[WHAT TO PRODUCE] Among the lines below, list those containing the string "this".

[SUPPLIED INFORMATION]
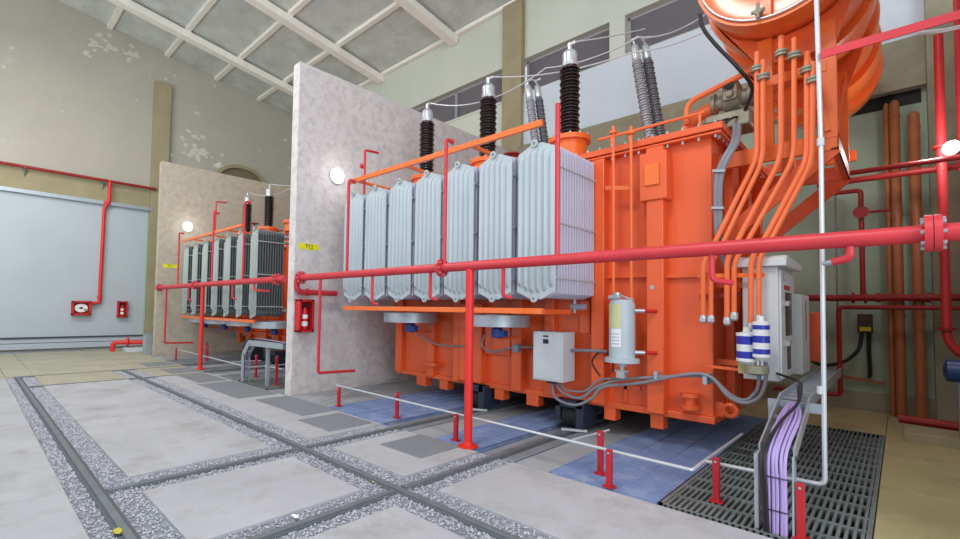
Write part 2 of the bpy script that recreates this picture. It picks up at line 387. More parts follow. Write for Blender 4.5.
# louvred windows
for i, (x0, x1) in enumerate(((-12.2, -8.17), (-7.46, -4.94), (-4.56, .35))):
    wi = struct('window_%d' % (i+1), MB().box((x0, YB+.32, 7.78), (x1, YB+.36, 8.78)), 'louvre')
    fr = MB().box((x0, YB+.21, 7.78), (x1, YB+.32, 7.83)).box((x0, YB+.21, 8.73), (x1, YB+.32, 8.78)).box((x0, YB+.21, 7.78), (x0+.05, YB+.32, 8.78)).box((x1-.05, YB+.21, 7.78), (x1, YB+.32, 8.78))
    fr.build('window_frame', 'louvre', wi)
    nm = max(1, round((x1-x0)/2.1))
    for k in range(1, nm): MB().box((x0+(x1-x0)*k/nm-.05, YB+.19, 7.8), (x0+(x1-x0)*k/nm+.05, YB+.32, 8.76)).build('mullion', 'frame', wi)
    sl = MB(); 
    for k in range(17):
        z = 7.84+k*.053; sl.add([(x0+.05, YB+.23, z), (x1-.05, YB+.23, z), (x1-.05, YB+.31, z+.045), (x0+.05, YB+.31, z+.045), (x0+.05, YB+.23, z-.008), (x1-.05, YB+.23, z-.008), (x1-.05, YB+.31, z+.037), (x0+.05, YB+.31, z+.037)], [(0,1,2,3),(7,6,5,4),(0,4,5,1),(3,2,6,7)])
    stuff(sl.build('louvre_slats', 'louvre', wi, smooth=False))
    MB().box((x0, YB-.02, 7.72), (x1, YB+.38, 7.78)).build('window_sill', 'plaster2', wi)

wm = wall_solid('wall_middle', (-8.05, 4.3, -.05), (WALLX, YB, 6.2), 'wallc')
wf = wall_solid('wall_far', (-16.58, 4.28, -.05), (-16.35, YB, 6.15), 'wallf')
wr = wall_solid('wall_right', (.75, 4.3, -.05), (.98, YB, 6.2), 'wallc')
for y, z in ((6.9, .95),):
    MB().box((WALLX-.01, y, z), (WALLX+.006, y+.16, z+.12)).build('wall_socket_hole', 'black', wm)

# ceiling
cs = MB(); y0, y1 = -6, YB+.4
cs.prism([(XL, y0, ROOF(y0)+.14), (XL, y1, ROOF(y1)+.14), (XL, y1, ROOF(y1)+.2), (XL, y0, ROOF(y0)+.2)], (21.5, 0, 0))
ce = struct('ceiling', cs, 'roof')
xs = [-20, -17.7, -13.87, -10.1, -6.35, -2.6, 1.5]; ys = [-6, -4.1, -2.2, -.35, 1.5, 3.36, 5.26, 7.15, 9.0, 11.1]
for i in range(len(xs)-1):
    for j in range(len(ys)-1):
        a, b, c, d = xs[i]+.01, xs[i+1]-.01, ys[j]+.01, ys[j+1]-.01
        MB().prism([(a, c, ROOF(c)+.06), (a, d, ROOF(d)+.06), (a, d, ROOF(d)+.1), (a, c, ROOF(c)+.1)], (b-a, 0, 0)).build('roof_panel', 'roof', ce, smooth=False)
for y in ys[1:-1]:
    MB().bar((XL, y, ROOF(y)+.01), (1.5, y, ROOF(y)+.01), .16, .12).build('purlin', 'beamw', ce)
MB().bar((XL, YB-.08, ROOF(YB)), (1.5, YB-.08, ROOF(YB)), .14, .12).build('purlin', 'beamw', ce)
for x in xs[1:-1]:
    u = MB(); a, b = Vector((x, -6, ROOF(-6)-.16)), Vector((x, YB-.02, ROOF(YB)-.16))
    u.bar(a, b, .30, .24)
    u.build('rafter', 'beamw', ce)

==

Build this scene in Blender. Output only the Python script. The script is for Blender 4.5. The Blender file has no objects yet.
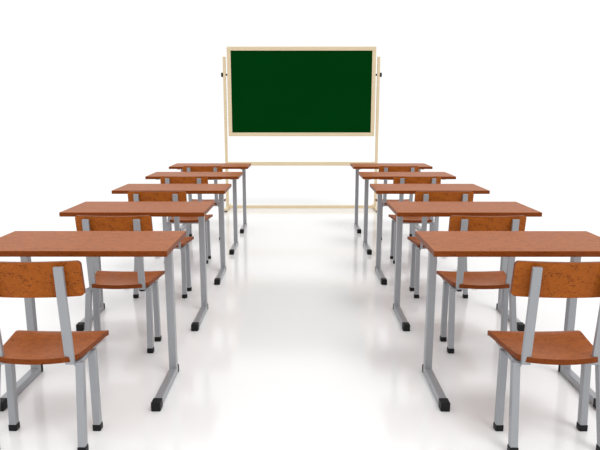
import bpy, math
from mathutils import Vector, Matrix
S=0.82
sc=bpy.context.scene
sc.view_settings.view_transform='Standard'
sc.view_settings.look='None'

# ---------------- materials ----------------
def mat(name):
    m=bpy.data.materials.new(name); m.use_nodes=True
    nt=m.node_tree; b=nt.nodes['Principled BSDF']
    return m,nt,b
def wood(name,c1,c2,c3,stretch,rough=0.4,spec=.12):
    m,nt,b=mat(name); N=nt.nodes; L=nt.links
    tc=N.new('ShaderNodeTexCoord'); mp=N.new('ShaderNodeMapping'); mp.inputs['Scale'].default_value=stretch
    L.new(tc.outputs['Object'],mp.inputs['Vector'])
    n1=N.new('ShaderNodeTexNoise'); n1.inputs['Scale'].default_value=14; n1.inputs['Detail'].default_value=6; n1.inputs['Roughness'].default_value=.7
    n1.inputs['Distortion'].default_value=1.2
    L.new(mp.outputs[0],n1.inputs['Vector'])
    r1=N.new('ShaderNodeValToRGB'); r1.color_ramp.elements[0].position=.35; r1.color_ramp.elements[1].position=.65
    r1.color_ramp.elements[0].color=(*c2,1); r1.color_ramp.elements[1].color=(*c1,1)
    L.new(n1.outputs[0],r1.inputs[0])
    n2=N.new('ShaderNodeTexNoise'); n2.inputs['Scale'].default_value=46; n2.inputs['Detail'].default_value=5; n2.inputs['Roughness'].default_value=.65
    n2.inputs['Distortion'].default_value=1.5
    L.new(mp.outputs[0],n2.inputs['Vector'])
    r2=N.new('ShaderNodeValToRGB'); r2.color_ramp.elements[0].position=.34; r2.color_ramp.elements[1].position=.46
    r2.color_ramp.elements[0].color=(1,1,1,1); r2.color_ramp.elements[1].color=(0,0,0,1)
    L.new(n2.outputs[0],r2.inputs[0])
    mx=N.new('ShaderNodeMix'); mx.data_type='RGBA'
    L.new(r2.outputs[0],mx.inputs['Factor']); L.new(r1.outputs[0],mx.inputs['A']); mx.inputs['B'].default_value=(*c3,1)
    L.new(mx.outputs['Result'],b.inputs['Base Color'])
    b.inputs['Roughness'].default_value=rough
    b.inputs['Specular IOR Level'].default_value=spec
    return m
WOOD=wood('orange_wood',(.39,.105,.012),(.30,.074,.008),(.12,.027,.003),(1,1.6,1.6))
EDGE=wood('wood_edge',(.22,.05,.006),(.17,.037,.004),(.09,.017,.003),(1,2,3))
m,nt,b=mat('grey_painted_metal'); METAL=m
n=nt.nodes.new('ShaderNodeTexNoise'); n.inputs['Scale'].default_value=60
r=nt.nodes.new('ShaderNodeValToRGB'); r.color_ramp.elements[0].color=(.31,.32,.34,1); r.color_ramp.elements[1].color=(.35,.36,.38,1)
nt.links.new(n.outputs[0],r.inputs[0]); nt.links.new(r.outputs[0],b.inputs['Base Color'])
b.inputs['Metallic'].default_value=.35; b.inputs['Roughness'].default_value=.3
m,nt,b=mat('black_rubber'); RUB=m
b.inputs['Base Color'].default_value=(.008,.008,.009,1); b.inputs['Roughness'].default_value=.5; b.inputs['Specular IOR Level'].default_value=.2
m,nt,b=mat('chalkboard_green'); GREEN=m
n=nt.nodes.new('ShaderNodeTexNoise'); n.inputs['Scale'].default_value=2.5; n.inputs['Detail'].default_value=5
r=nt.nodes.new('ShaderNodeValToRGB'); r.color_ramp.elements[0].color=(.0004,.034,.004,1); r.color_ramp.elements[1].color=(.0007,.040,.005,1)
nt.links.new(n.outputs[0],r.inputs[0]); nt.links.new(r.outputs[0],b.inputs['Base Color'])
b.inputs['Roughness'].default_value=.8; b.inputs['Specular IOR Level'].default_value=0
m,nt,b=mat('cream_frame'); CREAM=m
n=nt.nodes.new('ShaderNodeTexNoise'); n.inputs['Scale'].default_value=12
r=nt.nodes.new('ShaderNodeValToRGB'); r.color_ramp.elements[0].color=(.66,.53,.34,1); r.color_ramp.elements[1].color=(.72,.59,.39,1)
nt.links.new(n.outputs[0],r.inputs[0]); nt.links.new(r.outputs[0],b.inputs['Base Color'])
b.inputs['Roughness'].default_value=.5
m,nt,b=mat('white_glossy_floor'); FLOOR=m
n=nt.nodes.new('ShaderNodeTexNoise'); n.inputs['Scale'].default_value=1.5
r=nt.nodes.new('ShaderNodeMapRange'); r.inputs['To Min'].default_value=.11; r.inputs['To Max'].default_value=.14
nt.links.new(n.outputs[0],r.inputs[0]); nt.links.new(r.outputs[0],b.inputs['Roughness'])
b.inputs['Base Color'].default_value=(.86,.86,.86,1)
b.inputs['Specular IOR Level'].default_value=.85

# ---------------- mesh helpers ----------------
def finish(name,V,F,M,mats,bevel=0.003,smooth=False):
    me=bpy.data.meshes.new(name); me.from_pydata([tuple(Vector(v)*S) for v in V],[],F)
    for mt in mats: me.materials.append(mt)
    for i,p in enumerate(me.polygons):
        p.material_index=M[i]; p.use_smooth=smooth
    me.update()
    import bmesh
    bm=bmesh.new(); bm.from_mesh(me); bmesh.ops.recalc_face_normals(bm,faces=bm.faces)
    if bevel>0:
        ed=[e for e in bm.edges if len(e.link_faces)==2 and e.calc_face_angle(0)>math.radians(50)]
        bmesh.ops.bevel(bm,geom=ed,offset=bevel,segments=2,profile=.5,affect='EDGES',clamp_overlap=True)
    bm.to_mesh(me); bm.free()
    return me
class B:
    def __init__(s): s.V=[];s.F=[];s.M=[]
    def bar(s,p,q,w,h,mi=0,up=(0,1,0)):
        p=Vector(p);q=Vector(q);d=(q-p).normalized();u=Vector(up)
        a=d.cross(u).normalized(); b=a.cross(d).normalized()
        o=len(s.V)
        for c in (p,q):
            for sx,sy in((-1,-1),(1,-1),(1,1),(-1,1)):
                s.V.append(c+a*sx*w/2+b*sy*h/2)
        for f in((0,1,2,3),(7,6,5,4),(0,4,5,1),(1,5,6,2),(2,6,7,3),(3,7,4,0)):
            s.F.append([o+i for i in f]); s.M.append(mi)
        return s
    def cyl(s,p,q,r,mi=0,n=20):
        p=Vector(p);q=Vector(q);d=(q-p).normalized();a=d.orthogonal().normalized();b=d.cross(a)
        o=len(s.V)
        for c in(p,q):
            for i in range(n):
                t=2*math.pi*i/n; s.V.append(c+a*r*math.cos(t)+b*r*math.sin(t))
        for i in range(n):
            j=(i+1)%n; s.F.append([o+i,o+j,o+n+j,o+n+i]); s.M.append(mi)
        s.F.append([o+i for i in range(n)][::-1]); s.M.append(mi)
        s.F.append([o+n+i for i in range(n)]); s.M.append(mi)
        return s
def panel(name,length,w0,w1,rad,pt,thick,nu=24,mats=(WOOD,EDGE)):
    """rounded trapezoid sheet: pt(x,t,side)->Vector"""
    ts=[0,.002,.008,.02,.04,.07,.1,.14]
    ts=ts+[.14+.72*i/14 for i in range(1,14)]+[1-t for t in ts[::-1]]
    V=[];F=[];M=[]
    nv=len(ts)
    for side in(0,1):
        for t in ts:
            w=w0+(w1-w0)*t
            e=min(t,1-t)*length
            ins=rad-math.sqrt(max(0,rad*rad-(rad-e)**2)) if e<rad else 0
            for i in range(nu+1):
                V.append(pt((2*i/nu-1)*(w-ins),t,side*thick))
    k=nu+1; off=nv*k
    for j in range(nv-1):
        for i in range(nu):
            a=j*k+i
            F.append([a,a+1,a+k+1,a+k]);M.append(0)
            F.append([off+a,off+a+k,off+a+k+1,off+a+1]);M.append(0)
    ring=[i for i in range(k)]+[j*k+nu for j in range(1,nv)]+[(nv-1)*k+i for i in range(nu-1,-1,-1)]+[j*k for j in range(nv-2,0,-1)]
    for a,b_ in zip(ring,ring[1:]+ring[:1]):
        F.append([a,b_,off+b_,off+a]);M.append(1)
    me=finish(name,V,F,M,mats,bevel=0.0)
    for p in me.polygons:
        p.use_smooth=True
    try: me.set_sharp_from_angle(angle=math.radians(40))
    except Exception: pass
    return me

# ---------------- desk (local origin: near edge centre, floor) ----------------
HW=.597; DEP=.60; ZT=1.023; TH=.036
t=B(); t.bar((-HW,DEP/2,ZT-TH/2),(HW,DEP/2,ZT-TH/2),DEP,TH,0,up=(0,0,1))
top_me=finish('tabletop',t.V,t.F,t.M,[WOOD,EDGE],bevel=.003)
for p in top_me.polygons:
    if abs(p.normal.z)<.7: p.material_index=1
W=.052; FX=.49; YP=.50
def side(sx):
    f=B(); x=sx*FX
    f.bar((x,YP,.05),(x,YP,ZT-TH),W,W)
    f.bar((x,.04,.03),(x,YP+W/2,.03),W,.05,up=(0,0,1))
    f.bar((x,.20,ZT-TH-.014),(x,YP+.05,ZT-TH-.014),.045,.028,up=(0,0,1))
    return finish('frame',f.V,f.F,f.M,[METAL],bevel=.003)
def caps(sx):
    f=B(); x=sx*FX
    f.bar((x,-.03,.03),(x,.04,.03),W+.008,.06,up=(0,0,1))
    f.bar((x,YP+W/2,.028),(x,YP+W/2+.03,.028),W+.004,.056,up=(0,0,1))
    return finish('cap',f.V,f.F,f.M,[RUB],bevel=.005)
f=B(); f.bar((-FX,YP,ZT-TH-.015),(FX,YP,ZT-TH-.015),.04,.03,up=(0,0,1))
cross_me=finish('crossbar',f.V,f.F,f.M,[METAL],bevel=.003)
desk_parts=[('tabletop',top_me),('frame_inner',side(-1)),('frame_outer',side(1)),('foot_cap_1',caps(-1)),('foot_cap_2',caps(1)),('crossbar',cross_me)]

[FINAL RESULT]
Write part 2 of the bpy script that recreates this picture. It picks up at line 387. More parts follow. Write for Blender 4.5.
Build this scene in Blender. Output only the Python script. The script is for Blender 4.5. The Blender file has no objects yet.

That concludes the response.